WASHINGTON — The Biden administration on Wednesday outlined plans to expand offshore wind development across almost all U.S. coasts, raising the prospect that turbines could be installed from the Carolinas to California.

“We have big goals to achieve a clean energy economy,” Interior Secretary Deb Haaland said during a speech at American Clean Power’s Offshore WINDPOWER Conference in Boston on Wednesday. Haaland called the administration’s plan a road map to show “exactly where we’re headed and how we plan to achieve a clean energy future by 2030.”

The government will consider selling development rights in waters along the Carolinas, California, Oregon and New York, as well as the central Atlantic and the gulfs of Maine and Mexico, potentially leaving just the U.S. Arctic coast untouched by turbines. All told, the Interior Department envisions as many as seven offshore wind lease sales by 2025.

Most of the wind leasing plans described Wednesday have previously been proposed or telegraphed, including an effort to get the first-ever wind farms floating off the California coast. But with her remarks, Haaland offered the clearest vision yet of what a new surge in offshore wind development could look like.

Two small wind farms operate in waters off the U.S. East Coast today, but the country is still trying to catch up with China, Germany, the U.K. and other countries in generating power from the strong, steady gusts at sea.

The administration’s offshore wind plans could create “tens of thousands of highly skilled jobs, revitalize coastal communities and deliver vast amounts of reliable clean energy,” American Clean Power Association Chief Executive Heather Zichal said in a statement.

The plans could also help satisfy President Joe Biden’s goal of deploying 30 gigawatts of offshore wind energy by the end of the decade.

Interior’s Bureau of Ocean Energy Management is already scrutinizing plans for nine offshore wind projects in leased areas along the East Coast, with pending proposals representing as much as 19 gigawatts of potential renewable power. And the agency is working to identify new areas of the U.S. outer continental shelf for leasing — a move that responds to the clamor by renewable developers for more territory as well as their desire for a predictable outline of what tracts could become available.

“We are working to facilitate a pipeline of projects that will establish confidence for the offshore wind industry,” Bureau Director Amanda Lefton said in a statement. “At the same time, we want to reduce potential conflicts as much as we can.”

The issue is critical. Some environmentalists and fishing interests have raised concerns with the administration’s plans and the pace of offshore wind development. And successful litigation over project approvals could chill investment plans. The Responsible Offshore Development Alliance has already challenged the Biden administration’s approval of the $2.8 billion Vineyard Wind LLC project, the first major commercial-scale wind farm to be permitted in federal waters.

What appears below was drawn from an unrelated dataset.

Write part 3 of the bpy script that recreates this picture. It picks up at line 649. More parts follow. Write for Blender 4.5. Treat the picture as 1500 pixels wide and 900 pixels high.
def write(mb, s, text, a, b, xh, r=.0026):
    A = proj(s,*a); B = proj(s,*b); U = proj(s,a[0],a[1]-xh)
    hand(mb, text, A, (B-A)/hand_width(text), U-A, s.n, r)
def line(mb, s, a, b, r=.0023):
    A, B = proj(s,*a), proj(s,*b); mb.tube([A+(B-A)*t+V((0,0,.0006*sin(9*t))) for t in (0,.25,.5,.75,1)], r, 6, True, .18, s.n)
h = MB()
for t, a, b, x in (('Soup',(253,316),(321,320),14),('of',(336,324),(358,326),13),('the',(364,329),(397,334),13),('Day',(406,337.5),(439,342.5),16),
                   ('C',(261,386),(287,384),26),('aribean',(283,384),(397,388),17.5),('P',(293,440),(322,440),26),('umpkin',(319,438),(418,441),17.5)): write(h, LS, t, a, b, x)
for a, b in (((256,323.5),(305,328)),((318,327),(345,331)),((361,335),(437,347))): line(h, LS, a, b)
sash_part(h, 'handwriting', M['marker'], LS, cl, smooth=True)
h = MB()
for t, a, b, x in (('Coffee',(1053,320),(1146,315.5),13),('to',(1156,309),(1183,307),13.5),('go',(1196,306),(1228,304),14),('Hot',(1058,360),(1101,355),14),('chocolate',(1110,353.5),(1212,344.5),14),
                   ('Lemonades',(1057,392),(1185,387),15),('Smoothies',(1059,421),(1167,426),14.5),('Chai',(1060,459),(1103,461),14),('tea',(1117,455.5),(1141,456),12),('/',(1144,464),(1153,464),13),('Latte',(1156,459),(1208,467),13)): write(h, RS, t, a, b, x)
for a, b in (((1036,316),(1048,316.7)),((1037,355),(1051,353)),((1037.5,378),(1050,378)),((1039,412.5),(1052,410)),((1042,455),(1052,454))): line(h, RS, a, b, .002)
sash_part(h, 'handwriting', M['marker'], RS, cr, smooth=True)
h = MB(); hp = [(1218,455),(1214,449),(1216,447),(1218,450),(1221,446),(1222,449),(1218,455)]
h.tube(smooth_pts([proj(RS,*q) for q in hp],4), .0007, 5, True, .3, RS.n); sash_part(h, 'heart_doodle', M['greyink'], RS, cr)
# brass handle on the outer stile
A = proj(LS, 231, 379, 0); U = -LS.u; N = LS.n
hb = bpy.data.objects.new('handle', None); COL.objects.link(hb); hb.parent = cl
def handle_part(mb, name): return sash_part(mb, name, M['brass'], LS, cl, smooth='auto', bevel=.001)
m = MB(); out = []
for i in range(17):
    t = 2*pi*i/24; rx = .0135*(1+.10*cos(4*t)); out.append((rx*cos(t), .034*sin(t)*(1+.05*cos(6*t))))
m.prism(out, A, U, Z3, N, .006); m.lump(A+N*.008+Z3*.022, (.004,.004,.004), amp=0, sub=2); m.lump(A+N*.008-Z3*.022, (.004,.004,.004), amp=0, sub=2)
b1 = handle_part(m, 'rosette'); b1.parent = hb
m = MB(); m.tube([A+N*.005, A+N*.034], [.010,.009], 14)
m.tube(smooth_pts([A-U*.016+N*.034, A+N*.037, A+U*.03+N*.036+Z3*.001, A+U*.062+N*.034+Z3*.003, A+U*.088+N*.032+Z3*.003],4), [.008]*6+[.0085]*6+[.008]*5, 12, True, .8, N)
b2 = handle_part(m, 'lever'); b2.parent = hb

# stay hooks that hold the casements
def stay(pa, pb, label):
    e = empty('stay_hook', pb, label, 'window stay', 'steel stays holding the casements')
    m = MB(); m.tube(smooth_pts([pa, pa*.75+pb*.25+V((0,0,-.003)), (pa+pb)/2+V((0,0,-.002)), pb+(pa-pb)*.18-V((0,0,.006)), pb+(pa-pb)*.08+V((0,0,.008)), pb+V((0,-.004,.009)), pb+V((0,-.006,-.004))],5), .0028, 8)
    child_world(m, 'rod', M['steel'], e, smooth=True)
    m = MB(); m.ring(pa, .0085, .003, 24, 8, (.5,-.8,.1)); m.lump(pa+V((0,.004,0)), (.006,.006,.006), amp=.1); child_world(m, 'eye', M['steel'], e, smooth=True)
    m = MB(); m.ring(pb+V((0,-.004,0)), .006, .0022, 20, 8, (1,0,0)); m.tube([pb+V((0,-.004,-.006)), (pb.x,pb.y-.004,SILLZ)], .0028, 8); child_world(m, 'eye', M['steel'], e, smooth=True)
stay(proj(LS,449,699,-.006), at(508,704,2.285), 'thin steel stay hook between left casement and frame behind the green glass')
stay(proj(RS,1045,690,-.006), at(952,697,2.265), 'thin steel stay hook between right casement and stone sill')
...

National Ocean Industries Association President Erik Milito said the additional clarity will aid developers. “Providing a reliable and predictable road map of offshore wind opportunities will help boost critical investments into the supply chain, ports and workers,” he said by email.

The Interior Department separately said it is weighing new restrictions and reporting requirements on wind developers, including changes that could encourage the use of organized labor and American-made materials. The ocean energy bureau already proposed requiring lease holders to make every reasonable effort to enter into project labor agreements covering projects in a shallow stretch of the Atlantic Ocean between New York’s Long Island and New Jersey.